In the case at bar, the observations of the police officers taken together with their personal knowledge that Mason had been cruising by Mackey’s business in a gray Ford LTD on prior occasions in an apparent attempt to harass Mackey prior to Mason’s upcoming trial at which Mackey would presumably testify, was "suggestive of * * * the criminal activity” about which the anonymous informant had given information to the police (People v Elwell, supra, at 234). Accordingly, probable cause existed for the stop and search of the automobile and the defendant’s motion to suppress the gun was properly denied.
The defendant also argues on the instant appeal that the trial court committed reversible error when it charged the jury, over defense counsel’s objection, with the statutory presumption of illegal possession of a weapon by all persons occupying an automobile, pursuant to Penal Law § 265.15(3). Specifically, the defendant argues that since the gun was found in the carburetor, it was not rational to presume that the defendant had the ability and intent to exercise dominion and control over the weapon.
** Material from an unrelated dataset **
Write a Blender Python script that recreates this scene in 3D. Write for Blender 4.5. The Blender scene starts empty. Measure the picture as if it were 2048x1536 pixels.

We disagree with the defendant’s argument.
Penal Law § 265.15 (3) provides in pertinent part as follows: "The presence in an automobile, other than a stolen one * * * of any firearm * * * is presumptive evidence of its possession by all persons occupying such automobile at the time such weapon * * * is found”. In Ulster County Ct. v Allen (442 US 140, 165), the United States Supreme Court held that the statutory presumption is applicable where there is a " 'rational connection’ between the basic facts that the prosecution proved and the ultimate fact presumed, and the latter is 'more likely than not to flow from’ the former”.
The record in the case at bar indicates that access to the area below the hood, including the carburetor where the gun was found, was accomplished through the popping of a hood lock which was located inside the car and which was clearly accessible to the defendant driver. Under these circumstances, it was "rational to infer that defendant had both the ability *523and intent to exercise dominion and control over the weapons” (People v Davis, 104 AD2d 1046, 1047).
We have examined the remaining arguments raised by the defendant, including those in his supplemental pro se brief, and find them either to be unpreserved for appellate review or without merit (CPL 470.05 [2]; People v Suitte, 90 AD2d 80; People v Crimmins, 36 NY2d 230; People v Morse, 62 NY2d 205; People v Harris, 61 NY2d 9; People v Banks, 117 AD2d 611). Mangano, J. P., Thompson, Bracken and Spatt, JJ., concur.